Correva l’anno 1962 e sul grande schermo usciva il film “Che fine ha fatto Baby Jane?”, con due straordinarie attrici entrate nel mito di Hollywood, Bette Davis e Joan Crawford.
A questo film ( ma c’è anche la memoria di un’altra pellicola cult della Mecca del cinema, “Viale del tramonto”) si ispira il testo “Sisters. Come stelle nel buio” di Igor Esposito che, fresco di debutto nazionale, arriva al Nuovo di Verona quale secondo appuntamento della rassegna di prosa “Il grande teatro” (giunta alla 32ma edizione) organizzata dal Comune scaligero e da Fondazione Atlantide-Teatro Nuovo di Verona.
Nel nostro caso, le mattatrici sulla scena sono due valide interpreti italiane dalla poliedrica esperienza attorale — dal teatro, al cinema, alla tv – Jaia Forte e Isabella Ferrari.

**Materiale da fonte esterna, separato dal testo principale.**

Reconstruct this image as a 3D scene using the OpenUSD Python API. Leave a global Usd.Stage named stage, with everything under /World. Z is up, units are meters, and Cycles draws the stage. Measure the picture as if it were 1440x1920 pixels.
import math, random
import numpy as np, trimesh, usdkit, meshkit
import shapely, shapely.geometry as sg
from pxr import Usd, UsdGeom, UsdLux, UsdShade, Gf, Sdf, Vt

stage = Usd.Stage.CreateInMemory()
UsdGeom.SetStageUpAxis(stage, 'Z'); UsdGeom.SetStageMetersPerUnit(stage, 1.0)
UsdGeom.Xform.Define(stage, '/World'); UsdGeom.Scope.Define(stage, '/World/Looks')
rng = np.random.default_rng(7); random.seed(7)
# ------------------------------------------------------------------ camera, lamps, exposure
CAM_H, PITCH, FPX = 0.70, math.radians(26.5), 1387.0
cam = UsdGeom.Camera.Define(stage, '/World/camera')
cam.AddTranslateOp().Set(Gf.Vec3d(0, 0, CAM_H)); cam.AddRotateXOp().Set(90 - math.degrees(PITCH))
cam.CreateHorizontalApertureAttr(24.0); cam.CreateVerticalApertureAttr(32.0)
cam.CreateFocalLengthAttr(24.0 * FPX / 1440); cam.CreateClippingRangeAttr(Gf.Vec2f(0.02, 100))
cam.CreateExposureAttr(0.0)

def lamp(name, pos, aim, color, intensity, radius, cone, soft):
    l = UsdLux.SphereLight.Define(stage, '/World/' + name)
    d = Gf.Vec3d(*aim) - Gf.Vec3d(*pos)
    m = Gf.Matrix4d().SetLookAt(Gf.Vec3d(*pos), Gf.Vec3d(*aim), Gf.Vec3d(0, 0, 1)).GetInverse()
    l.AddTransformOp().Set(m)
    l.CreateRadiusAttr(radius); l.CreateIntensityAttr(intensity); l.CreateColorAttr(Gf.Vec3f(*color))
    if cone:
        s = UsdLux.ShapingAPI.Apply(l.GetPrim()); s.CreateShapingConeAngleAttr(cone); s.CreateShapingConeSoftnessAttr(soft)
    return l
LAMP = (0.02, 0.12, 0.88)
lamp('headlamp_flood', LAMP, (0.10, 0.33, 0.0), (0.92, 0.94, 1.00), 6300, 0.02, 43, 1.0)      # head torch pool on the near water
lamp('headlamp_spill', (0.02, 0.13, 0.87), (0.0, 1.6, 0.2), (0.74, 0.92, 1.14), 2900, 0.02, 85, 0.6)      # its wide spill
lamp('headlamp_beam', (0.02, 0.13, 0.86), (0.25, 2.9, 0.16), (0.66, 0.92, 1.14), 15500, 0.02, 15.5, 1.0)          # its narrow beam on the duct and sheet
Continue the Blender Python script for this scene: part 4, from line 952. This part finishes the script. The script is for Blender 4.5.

La prima dal porgere più sanguigno ed estroverso, la seconda dall’approccio più stilizzato e di testa. Brave entrambe, anche se il confronto – inevitabile – con le colleghe d’Oltreoceano è di quelli che fan tremar le vene ai polsi; perfettamente a loro agio in una drammaturgia ispirata a tecniche cinematografiche che rendono il copione sostanzialmente una sceneggiatura.
E bravo anche il regista Valerio Binasco, che contiene lo spettacolo (prodotto da Nuovo Teatro) entro un’ora e venticinque minuti, senza intervallo e senza cadute di ritmo; abilmente sostenendo una performance di parola, robusta e fragile come una trina, su registri pop, come, del resto, suggerito dal linguaggio e dalle situazioni del testo. Grazie anche alle scene (di Carlo De Marino) e ai costumi (di Sandra Cardini); con le luci di Pasquale Mari e le musiche, di tensione e della memoria, di Arturo Annechino; e persino con l’uso nasale o acidulo delle voci.
Pennellando il tutto di ironia. Per un dramma che, oscillando tra odio e amore, nostalgia e amarezza, illusione e disperazione, lega indissolubilmente le due protagoniste — attrici e sorelle — nel loro inesorabile e squallido viale del tramonto.
Alla fine il pubblico applaude con cortesia. Adeguata accoglienza per una serata, a nostro avviso, confezionata con ottimo mestiere ma che, come si dice in gergo, “non passa”. Non cattura, cioè, appieno cuore e mente degli spettatori.